Problem statement. All lines in which the word "Treat" occurs are to be extracted.

Entries taken from a collection:
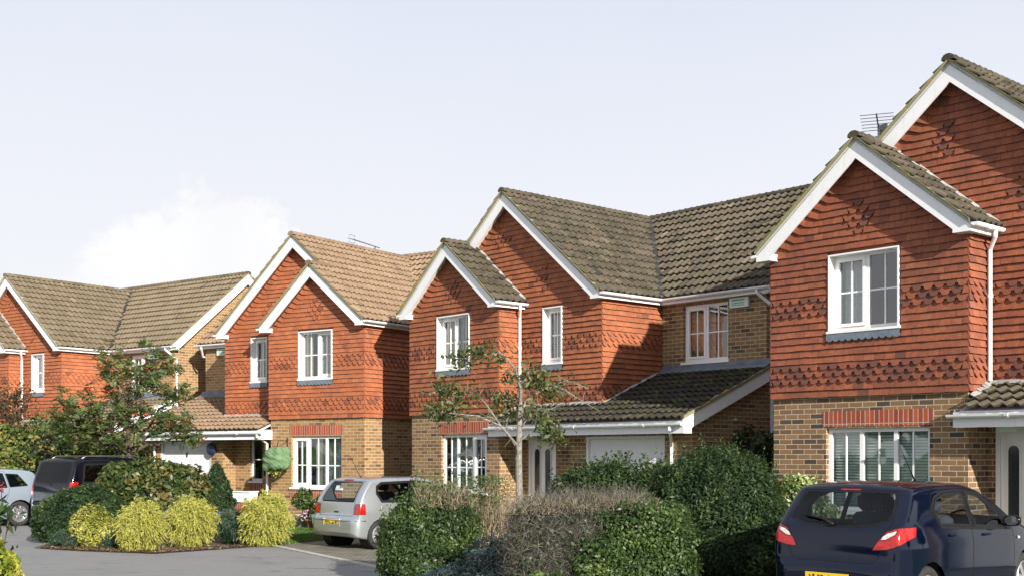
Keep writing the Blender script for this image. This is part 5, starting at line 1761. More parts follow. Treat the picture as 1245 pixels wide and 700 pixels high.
van['cuts'] = [
    ('tailgate', 'rear', [(-0.66, 0.72), (0.66, 0.72), (0.70, 1.10), (0.64, 1.715), (-0.64, 1.715), (-0.70, 1.10)], rear_t(0.36)),
    ('rear_window', 'rear', [(-0.62, 1.17), (0.62, 1.17), (0.66, 1.22), (0.61, 1.63), (0.56, 1.675), (-0.56, 1.675), (-0.61, 1.63), (-0.66, 1.22)], rear_t(0.36)),
    ('tail_light', 'rear', [(0.72, 0.85), (1.0, 0.85), (1.0, 1.20), (0.74, 1.20)], lambda c, n: c.y < 0.7 and n.y < -0.01 and c.x > 0),
    ('tail_light', 'rear', [(-0.72, 0.85), (-0.74, 1.20), (-1.0, 1.20), (-1.0, 0.85)], lambda c, n: c.y < 0.7 and n.y < -0.01 and c.x < 0),
    ('body', 'side', [(0.27, 0.80), (0.27, 1.25), (0.9, 1.25), (0.9, 0.80)], lambda c, n: abs(c.x) > 0.6 and abs(n.x) > 0.2),
    ('front_door', 'side', [(2.0, 0.32), (2.98, 0.32), (3.02, 1.10), (2.70, 1.58), (2.0, 1.68)], side_t),
    ('rear_door', 'side', [(1.25, 0.45), (1.35, 0.32), (2.0, 0.32), (2.0, 1.68), (1.15, 1.69)], side_t),
    ('window_trim', 'side', [(0.38, 1.165), (2.0, 1.145), (3.0, 1.115), (2.66, 1.56), (2.05, 1.66), (0.48, 1.635)], side_t),
    ('rear_quarter_window', 'side', [(0.40, 1.19), (1.06, 1.18), (1.06, 1.63), (0.50, 1.61)], side_t),
    ('side_window', 'side', [(1.20, 1.18), (1.94, 1.17), (1.94, 1.63), (1.20, 1.63)], side_t),
    ('front_window', 'side', [(2.06, 1.17), (2.94, 1.14), (2.64, 1.53), (2.06, 1.63)], side_t),
    ('windscreen', 'rear', [(-0.72, 1.20), (0.72, 1.20), (0.62, 1.66), (-0.62, 1.66)], lambda c, n: n.y > 0.3 and c.y > 2.6),
    ('headlight', 'rear', [(0.5, 0.72), (0.9, 0.76), (0.88, 0.98), (0.6, 0.95)], lambda c, n: c.y > 4.0 and n.y > 0.02 and c.x > 0),
    ('headlight', 'rear', [(-0.5, 0.72), (-0.6, 0.95), (-0.88, 0.98), (-0.9, 0.76)], lambda c, n: c.y > 4.0 and n.y > 0.02 and c.x < 0),
    ('arch', 'side', circle(0.85, 0.335, 0.385), lambda c, n: abs(c.x) > 0.5),
    ('arch', 'side', circle(3.45, 0.335, 0.385), lambda c, n: abs(c.x) > 0.5),
]
van['extras'] = [
    ('roof_rail', 'metal', lambda mb, X: mb.tube([(0.62, 0.50, 1.76), (0.62, 0.65, 1.83), (0.62, 2.10, 1.835), (0.62, 2.3, 1.75)], 0.016, 6)),
    ('roof_rail', 'metal', lambda mb, X: mb.tube([(-0.62, 0.50, 1.76), (-0.62, 0.65, 1.83), (-0.62, 2.10, 1.835), (-0.62, 2.3, 1.75)], 0.016, 6)),
    ('wiper', 'black', lambda mb, X: mb.tube([(0.0, 0.07, 1.13), (-0.2, 0.09, 1.18), (-0.5, 0.10, 1.19)], [0.016, 0.011, 0.007], 6)),
]
make_car('people_carrier', 'dark navy people carrier with roof rails, half hidden by shrubs', (-11.50, 29.3), R(35), van)

# --- pale blue-silver estate beyond it
pale = dict(
    L=4.5, W=1.8, H=1.50, belt=0.98, tumble=0.20, seat_y=1.9, dash_y=2.8, cr=0.10,
    prof=[(0.0, 0.45), (0.005, 0.60), (0.05, 0.68), (0.09, 0.98), (0.32, 1.34), (0.40, 1.42), (0.55, 1.455), (1.3, 1.50), (2.0, 1.495), (2.5, 1.42), (2.8, 1.30), (3.4, 1.02), (3.6, 0.97), (4.1, 0.86), (4.38, 0.72), (4.5, 0.5)],
    bot=[(0, 0.36), (0.15, 0.27), (0.6, 0.2), (4.0, 0.2), (4.5, 0.3)],
    plan=[(0, 0.74), (0.03, 0.83), (0.10, 0.91), (0.25, 0.96), (0.6, 0.995), (1.2, 1.0), (3.3, 1.0), (4.0, 0.92), (4.35, 0.78), (4.5, 0.55)],
    wheels=[(0.82, 0.325), (3.52, 0.325)], spokes=10, mirror=(2.95, 1.0), plate=(0, 0.01, 0.5),
    handles=[(1.5, 0.9), (2.35, 0.88)],
    mats=dict(window_trim='gloss_black', body='paint_pale', tailgate='paint_pale', front_door='paint_pale', rear_door='paint_pale', rear_window='carglass', side_window='carglass', front_window='carglass', windscreen='carglass', tail_light='lamp_red', mirror='paint_pale', handle='paint_pale', headlight='lamp_clear', rear_quarter_window='carglass'))
pale['cuts'] = [
    ('tailgate', 'rear', [(-0.56, 0.69), (0.56, 0.69), (0.62, 0.98), (0.56, 1.40), (-0.56, 1.40), (-0.62, 0.98)], rear_t(0.45)),
    ('rear_window', 'rear', [(-0.55, 1.0), (0.55, 1.0), (0.51, 1.36), (-0.51, 1.36)], rear_t(0.45)),
    ('tail_light', 'rear', [(0.60, 0.74), (0.95, 0.78), (0.95, 0.94), (0.64, 0.94)], lambda c, n: c.y < 0.38 and n.y < -0.02 and c.x > 0),
    ('tail_light', 'rear', [(-0.60, 0.74), (-0.64, 0.94), (-0.95, 0.94), (-0.95, 0.78)], lambda c, n: c.y < 0.38 and n.y < -0.02 and c.x < 0),
    ('front_door', 'side', [(2.0, 0.3), (3.1, 0.3), (3.16, 0.6), (3.1, 0.95), (2.75, 1.15), (2.45, 1.36), (2.0, 1.43)], side_t),
    ('rear_door', 'side', [(1.3, 0.42), (1.42, 0.3), (2.0, 0.3), (2.0, 1.43), (1.2, 1.43), (1.1, 0.95)], side_t),
    ('side_window', 'side', [(1.16, 1.02), (1.93, 1.0), (1.93, 1.38), (1.24, 1.38)], side_t),
    ('rear_quarter_window', 'side', [(0.60, 1.06), (1.08, 1.03), (1.16, 1.37), (0.84, 1.35)], side_t),
    ('front_window', 'side', [(2.05, 1.0), (2.96, 0.98), (2.70, 1.12), (2.40, 1.32), (2.05, 1.38)], side_t),
    ('windscreen', 'rear', [(-0.66, 1.04), (0.66, 1.04), (0.58, 1.40), (-0.58, 1.40)], lambda c, n: n.y > 0.3 and c.y > 2.3),
    ('headlight', 'rear', [(0.45, 0.6), (0.85, 0.66), (0.85, 0.80), (0.6, 0.80)], lambda c, n: c.y > 3.8 and n.y > 0.02 and c.x > 0),
    ('headlight', 'rear', [(-0.45, 0.6), (-0.6, 0.80), (-0.85, 0.80), (-0.85, 0.66)], lambda c, n: c.y > 3.8 and n.y > 0.02 and c.x < 0),
    ('arch', 'side', circle(0.82, 0.325, 0.37), lambda c, n: abs(c.x) > 0.5),
    ('arch', 'side', circle(3.52, 0.325, 0.37), lambda c, n: abs(c.x) > 0.5),
]
make_car('parked_car', 'pale blue-silver estate car parked beyond the dark people carrier', (-13.0, 32.08), R(220), pale)


# ------------------------------------------------------------------ planting
def lump(u, seed, amp=0.16, freq=3.0):
    r = np.random.default_rng(seed)
    s = np.zeros(len(u))
    for k in range(7):
        d = r.normal(size=3)
        d /= np.linalg.norm(d)
        f = freq * r.uniform(0.6, 2.0)
        s += np.sin(u @ d * f * 2.2 + r.uniform(0, 6.28)) / (1 + 0.5 * k)
    return 1 + amp * s / 2.2


def shell_points(blobs, n, seed, pw=2.0, depth=0.16, amp=0.16, freq=3.0, zmin=0.02):
    """random points in the outer shell of a set of lumpy blobs; returns points and outward normals"""
    r = np.random.default_rng(seed)
    area = np.array([b[3] * b[4] + b[4] * b[5] + b[3] * b[5] for b in blobs])
    pick = r.choice(len(blobs), size=n * 2, p=area / area.sum())
    u = r.normal(size=(n * 2, 3))
    u /= np.linalg.norm(u, axis=1)[:, None]
    B = np.array(blobs)[pick]
    k = (np.abs(u) ** pw).sum(1) ** (-1.0 / pw)
    rad = k * (1 - np.abs(r.normal(0, depth, n * 2)) + r.normal(0, 0.025, n * 2))
    for i in range(len(blobs)):
        m = pick == i
        rad[m] *= lump(u[m], seed * 13 + i, amp, freq)
    P = B[:, :3] + u * B[:, 3:6] * rad[:, None]
    N = u / B[:, 3:6]
    if pw > 2:
        N = np.sign(u) * np.abs(u) ** (pw - 1) / B[:, 3:6]
    N /= np.linalg.norm(N, axis=1)[:, None]
    keep = P[:, 2] > zmin
    for i, b in enumerate(blobs):                       # drop points buried deep in another blob
        q = (P - np.array(b[:3])) / np.array(b[3:6])
        inside = (np.abs(q) ** pw).sum(1) ** (1 / pw) < 0.6
        keep &= ~(inside & (pick != i))
    return P[keep][:n], N[keep][:n]


def clumps(P, seed, amt=0.30):
    """paler and darker patches of leaves, as whole young or old shoots"""
    g = np.random.default_rng(seed)
    s = np.zeros(len(P))
    for k in range(6):
        d = g.normal(size=3)
        d /= np.linalg.norm(d)
        s += np.sin(P @ d * g.uniform(5, 14) + g.uniform(0, 6.28))
    return amt * s / 2.4


def leaf_quads(P, N, size, aspect=0.5, wild=0.8, up=0.2, seed=0, vary=0.5):
    r = np.random.default_rng(seed)
    n = len(P)
    nn = N + r.normal(size=(n, 3)) * wild
    nn[:, 2] += up
    nn /= np.linalg.norm(nn, axis=1)[:, None] + 1e-9
    t = r.normal(size=(n, 3)) + N * 0.5
    t -= nn * (t * nn).sum(1)[:, None]
    t /= np.linalg.norm(t, axis=1)[:, None] + 1e-9
    s = np.cross(nn, t)
    L = size * r.uniform(1 - vary, 1 + vary, n)[:, None]
    Wd = L * aspect * 0.5
    bend = nn * L * 0.12
    a = P - t * L * 0.5
    b = P + s * Wd + bend
    c = P + t * L * 0.5
    d = P - s * Wd + bend
    V = np.stack([a, b, c, d], 1).reshape(-1, 3)
    F = np.arange(n * 4).reshape(-1, 4)
    return V, F


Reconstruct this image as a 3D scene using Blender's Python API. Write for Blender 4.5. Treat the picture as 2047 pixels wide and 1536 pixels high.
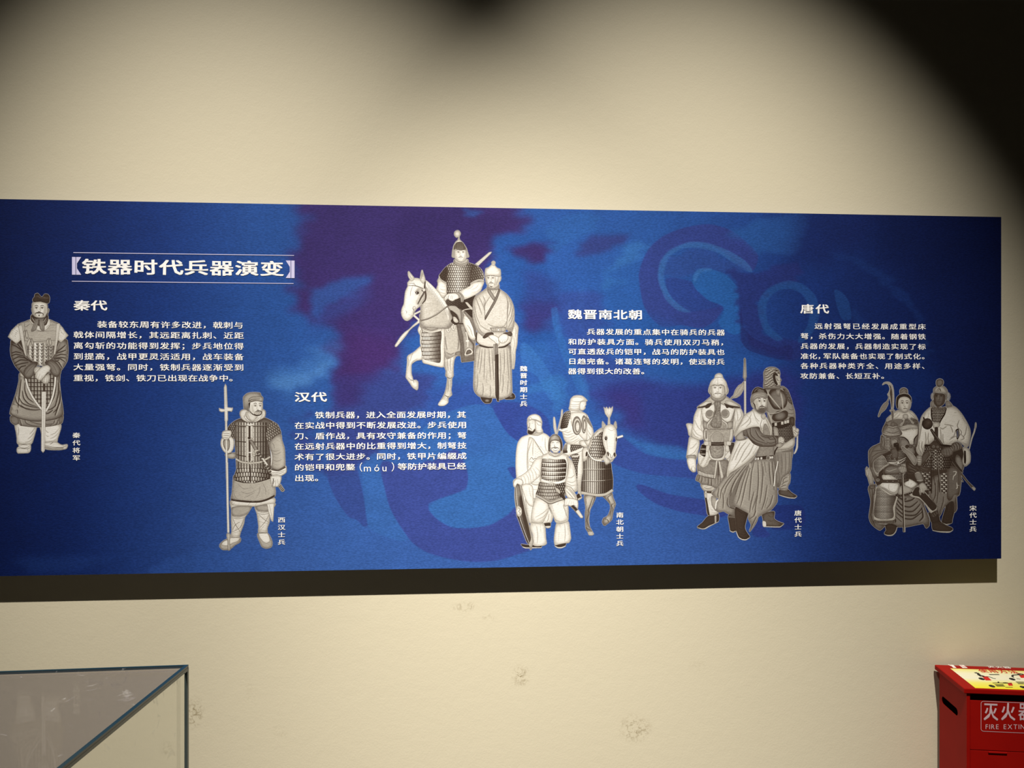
import bpy, bmesh, math, random
import numpy as np
from mathutils import Vector, Matrix
from mathutils.geometry import tessellate_polygon
for _o in list(bpy.data.objects): bpy.data.objects.remove(_o)
C = bpy.context.scene.collection
S = bpy.context.scene
# ---------------------------------------------------------------- camera, world, lamps, exposure
F_PX, CX, HY = 1546.0, 1023.5, 780.0          # focal length and horizon of the photograph (2047 x 1536)
CAM = Vector((0, -2.5, 1.5)); YAW = math.radians(4.37)
cam = bpy.data.objects.new('camera', bpy.data.cameras.new('camera')); C.objects.link(cam)
cam.location = CAM; cam.rotation_euler = (math.pi/2, 0, -YAW)
cam.data.sensor_width = 36; cam.data.lens = 36*F_PX/2047; cam.data.shift_y = (HY-768)/2047
cam.data.clip_start = .05
S.camera = cam
w = bpy.data.worlds.new('world'); S.world = w; w.use_nodes = True
w.node_tree.nodes['Background'].inputs[0].default_value = (1, .86, .62, 1)
w.node_tree.nodes['Background'].inputs[1].default_value = .004
def lamp(name, loc, tgt, watts, size, blend, col=(1, .93, .86), rad=.03):
    l = bpy.data.lights.new(name, 'SPOT'); l.energy = watts; l.spot_size = math.radians(size); l.spot_blend = blend
    l.color = col; l.shadow_soft_size = rad
    o = bpy.data.objects.new(name, l); C.objects.link(o); o.location = loc
    o.rotation_euler = (Vector(tgt)-Vector(loc)).to_track_quat('-Z', 'Y').to_euler()
for lx, tx, el, half, blend, watts in ((-1.6, .213, 1.106, .322, 1.0, 2027), (.55, .049, 1.087, .306, .899, 1629)):
    p0 = Vector((lx, -2.8, 5.81)); ax = Vector((tx, math.cos(el), -math.sin(el)))
    lamp('spotlight', p0, p0+ax*4, watts, math.degrees(half*2), blend)
S.view_settings.view_transform = 'Standard'; S.view_settings.look = 'None'
S.view_settings.gamma = 1; S.view_settings.use_curve_mapping = False; S.view_settings.exposure = 0
# ---------------------------------------------------------------- helpers
CY, SY = math.cos(YAW), math.sin(YAW)
def ray(px, py):
    x, z = (px-CX)/F_PX, -(py-HY)/F_PX
    return Vector((x*CY+SY, CY-x*SY, z))
def on_y(px, py, y):                           # point of the plane y = const seen at a place of the photograph
    d = ray(px, py); return CAM+d*((y-CAM.y)/d.y)
def on_z(px, py, z):
    d = ray(px, py); return CAM+d*((z-CAM.z)/d.z)
def lin(c):
    return tuple(((v/255.)/12.92 if v/255. <= .04045 else ((v/255.+.055)/1.055)**2.4) for v in c)
def material(name, col=(.5, .5, .5), rough=.6, spec=.3, metal=0):
    m = bpy.data.materials.new(name); m.use_nodes = True
    b = m.node_tree.nodes['Principled BSDF']
    b.inputs['Base Color'].default_value = (*col, 1); b.inputs['Roughness'].default_value = rough
    b.inputs['Specular IOR Level'].default_value = spec; b.inputs['Metallic'].default_value = metal
    return m
class G:
    def __init__(s, m): s.n, s.l = m.node_tree.nodes, m.node_tree.links; s.b = s.n.get('Principled BSDF')
    def new(s, t, **k):
        o = s.n.new(t)
        for a, v in k.items():
            if a.startswith('i_'): o.inputs[a[2:].replace('_', ' ')].default_value = v
            else: setattr(o, a, v)
        return o
    def mix(s, f, a, b, bt='MIX'):
        o = s.n.new('ShaderNodeMix'); o.data_type = 'RGBA'; o.blend_type = bt
        for i, v in ((0, f), (6, a), (7, b)):
            if hasattr(v, 'links'): s.l.new(v, o.inputs[i])
            else: o.inputs[i].default_value = v
        return o.outputs[2]
    def math(s, op, a, b=0., c=None):
        o = s.n.new('ShaderNodeMath'); o.operation = op
        for i, v in enumerate((a, b) if c is None else (a, b, c)):
            if hasattr(v, 'links'): s.l.new(v, o.inputs[i])
            else: o.inputs[i].default_value = v
        return o.outputs[0]
    def bump(s, h, strength, dist):
        o = s.n.new('ShaderNodeBump'); o.inputs['Strength'].default_value = strength; o.inputs['Distance'].default_value = dist
        s.l.new(h, o.inputs['Height']); s.l.new(o.outputs[0], s.b.inputs['Normal'])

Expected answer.
Keep writing the Blender script for this image. This is part 5, starting at line 1761. More parts follow. Treat the picture as 1245 pixels wide and 700 pixels high.
Reconstruct this image as a 3D scene using Blender's Python API. Write for Blender 4.5. Treat the picture as 2047 pixels wide and 1536 pixels high.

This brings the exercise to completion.